◆ TASK GOAL:
Isolate every line in the data with the string "scene" and copy it.

◆ SOURCE MATERIAL:
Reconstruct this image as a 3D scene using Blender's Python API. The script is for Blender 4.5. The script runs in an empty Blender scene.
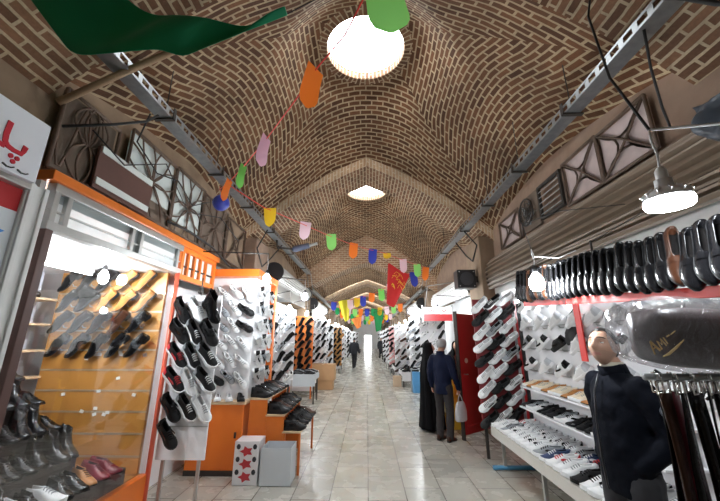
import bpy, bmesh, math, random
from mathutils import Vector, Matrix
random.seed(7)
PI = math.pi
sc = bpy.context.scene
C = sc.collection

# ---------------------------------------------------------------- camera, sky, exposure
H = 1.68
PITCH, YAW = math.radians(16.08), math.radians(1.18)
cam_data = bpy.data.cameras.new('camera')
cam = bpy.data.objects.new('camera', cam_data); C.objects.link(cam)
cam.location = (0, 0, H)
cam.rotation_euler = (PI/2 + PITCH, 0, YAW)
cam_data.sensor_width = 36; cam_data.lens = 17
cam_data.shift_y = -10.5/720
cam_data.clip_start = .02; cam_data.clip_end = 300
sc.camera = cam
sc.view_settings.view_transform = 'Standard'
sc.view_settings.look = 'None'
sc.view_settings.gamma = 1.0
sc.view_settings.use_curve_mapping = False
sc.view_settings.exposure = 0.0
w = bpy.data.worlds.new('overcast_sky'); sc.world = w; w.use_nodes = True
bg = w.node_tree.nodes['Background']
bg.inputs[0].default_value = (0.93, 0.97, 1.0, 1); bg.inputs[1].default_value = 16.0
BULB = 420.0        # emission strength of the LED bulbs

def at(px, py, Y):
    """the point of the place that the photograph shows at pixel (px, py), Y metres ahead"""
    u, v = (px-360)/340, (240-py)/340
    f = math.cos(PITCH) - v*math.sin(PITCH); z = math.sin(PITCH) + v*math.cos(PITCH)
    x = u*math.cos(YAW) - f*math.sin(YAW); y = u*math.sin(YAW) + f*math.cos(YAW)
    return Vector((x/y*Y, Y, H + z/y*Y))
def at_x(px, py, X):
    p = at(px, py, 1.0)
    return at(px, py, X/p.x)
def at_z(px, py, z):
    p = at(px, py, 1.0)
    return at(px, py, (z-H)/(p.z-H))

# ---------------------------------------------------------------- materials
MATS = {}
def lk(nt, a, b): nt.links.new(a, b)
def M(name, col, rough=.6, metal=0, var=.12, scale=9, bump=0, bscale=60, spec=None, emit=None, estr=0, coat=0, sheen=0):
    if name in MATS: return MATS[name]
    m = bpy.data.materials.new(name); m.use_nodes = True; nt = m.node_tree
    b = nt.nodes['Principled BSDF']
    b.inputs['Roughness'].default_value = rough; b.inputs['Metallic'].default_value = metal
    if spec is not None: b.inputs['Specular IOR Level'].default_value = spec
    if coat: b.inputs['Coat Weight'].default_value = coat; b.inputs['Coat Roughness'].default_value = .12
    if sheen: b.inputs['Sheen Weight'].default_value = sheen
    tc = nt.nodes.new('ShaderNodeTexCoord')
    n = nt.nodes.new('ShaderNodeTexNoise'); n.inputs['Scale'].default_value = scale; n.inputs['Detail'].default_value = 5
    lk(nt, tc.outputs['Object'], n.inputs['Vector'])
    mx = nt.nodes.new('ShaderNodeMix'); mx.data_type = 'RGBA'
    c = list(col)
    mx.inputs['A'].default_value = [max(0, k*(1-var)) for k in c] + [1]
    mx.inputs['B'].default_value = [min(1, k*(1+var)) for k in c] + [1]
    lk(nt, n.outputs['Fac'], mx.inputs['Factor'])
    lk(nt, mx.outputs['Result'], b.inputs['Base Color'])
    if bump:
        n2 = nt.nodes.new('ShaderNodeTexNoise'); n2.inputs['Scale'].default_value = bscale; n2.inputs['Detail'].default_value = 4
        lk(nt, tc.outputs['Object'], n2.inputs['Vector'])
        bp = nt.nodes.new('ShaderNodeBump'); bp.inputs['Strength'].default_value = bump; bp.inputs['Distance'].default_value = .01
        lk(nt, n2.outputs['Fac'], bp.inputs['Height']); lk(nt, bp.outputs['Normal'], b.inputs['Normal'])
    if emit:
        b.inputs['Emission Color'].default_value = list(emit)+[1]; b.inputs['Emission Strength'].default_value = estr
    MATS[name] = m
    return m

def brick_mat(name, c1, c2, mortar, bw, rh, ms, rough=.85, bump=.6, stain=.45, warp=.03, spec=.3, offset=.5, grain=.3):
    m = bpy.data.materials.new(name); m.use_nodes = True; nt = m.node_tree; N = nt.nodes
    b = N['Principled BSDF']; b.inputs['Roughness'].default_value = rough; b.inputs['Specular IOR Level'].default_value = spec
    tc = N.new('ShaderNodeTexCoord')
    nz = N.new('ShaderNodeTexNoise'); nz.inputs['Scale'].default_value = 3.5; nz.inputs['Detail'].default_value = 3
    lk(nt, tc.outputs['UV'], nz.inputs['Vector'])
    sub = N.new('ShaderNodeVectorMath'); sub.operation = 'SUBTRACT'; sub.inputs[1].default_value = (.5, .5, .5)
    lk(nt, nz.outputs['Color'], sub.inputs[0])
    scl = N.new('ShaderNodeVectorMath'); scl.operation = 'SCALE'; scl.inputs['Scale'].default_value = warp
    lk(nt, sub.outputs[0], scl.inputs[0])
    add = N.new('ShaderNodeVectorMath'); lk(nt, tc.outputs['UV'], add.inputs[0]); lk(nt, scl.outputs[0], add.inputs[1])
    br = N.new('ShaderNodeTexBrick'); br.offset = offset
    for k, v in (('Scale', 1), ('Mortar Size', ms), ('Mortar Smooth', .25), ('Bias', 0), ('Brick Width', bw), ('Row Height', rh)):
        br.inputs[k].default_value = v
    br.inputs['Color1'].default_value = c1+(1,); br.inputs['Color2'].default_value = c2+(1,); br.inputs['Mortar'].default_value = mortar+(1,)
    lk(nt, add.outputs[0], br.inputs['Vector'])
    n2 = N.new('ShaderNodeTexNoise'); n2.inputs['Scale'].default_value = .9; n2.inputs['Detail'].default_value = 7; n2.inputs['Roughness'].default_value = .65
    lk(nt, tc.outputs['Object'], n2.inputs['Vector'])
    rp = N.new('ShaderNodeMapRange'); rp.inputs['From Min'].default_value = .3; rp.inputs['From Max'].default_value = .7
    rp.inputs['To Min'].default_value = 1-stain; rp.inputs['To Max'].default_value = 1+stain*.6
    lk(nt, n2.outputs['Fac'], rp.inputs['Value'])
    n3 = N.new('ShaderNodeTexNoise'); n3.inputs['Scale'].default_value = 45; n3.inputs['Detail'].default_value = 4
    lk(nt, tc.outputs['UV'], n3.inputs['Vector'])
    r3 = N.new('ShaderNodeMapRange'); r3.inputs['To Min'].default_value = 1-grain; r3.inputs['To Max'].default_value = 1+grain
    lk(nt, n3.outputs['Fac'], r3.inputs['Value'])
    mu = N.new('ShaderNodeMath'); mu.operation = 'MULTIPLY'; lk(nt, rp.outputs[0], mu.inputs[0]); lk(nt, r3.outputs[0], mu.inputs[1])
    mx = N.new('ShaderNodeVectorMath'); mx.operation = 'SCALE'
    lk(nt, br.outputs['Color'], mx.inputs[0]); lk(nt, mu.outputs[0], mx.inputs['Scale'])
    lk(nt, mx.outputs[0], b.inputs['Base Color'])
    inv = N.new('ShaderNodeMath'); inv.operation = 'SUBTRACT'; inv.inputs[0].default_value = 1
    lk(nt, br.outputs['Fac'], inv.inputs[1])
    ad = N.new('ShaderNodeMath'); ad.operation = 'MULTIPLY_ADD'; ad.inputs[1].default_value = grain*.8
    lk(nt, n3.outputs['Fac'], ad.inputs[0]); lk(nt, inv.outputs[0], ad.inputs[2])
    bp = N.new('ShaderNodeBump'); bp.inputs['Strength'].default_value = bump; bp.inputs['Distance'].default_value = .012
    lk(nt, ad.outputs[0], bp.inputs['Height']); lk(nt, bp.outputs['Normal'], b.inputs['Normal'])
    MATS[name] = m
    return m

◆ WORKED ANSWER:
Reconstruct this image as a 3D scene using Blender's Python API. The script is for Blender 4.5. The script runs in an empty Blender scene.
sc = bpy.context.scene